Your task is to transcribe, without alteration, the lines from the top of the material below through the line bearing "sc = bpy.context.scene", inclusive.

## start

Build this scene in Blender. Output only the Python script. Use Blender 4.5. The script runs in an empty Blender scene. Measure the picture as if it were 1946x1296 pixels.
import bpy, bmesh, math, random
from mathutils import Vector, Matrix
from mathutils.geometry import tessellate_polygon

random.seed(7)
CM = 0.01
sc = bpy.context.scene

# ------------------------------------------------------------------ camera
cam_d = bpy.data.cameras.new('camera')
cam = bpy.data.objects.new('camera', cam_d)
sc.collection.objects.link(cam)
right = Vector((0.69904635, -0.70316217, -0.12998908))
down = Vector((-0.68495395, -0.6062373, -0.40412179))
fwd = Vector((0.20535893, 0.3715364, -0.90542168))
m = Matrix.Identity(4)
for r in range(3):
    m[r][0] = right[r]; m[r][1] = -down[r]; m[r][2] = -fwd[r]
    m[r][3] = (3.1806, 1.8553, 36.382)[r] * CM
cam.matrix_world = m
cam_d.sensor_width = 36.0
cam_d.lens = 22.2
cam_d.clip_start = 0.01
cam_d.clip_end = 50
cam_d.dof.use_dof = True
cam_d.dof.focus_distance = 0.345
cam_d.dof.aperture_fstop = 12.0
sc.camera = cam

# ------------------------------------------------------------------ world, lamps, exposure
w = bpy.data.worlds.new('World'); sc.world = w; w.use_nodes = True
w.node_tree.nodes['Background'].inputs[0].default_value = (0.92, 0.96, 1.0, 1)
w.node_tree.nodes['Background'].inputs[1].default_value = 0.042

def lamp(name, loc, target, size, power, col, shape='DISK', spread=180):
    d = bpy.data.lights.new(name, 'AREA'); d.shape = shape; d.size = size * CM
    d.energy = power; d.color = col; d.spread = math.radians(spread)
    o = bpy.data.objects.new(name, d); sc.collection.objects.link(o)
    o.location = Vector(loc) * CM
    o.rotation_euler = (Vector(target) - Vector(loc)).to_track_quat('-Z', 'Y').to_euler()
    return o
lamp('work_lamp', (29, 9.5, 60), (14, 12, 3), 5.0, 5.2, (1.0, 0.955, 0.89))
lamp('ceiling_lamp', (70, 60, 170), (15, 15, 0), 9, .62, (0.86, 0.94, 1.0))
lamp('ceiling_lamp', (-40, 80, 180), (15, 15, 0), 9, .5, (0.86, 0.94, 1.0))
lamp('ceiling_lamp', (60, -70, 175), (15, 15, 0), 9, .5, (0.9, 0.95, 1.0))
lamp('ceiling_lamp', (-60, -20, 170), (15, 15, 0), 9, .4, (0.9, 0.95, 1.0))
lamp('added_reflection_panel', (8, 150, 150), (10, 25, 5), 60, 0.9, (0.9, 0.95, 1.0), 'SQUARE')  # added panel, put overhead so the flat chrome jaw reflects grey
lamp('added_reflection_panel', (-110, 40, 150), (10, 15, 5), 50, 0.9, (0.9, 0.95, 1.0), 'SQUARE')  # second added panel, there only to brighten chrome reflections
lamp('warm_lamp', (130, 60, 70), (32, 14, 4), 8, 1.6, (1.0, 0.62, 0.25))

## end

REPLY =
Build this scene in Blender. Output only the Python script. Use Blender 4.5. The script runs in an empty Blender scene. Measure the picture as if it were 1946x1296 pixels.
import bpy, bmesh, math, random
from mathutils import Vector, Matrix
from mathutils.geometry import tessellate_polygon

random.seed(7)
CM = 0.01
sc = bpy.context.scene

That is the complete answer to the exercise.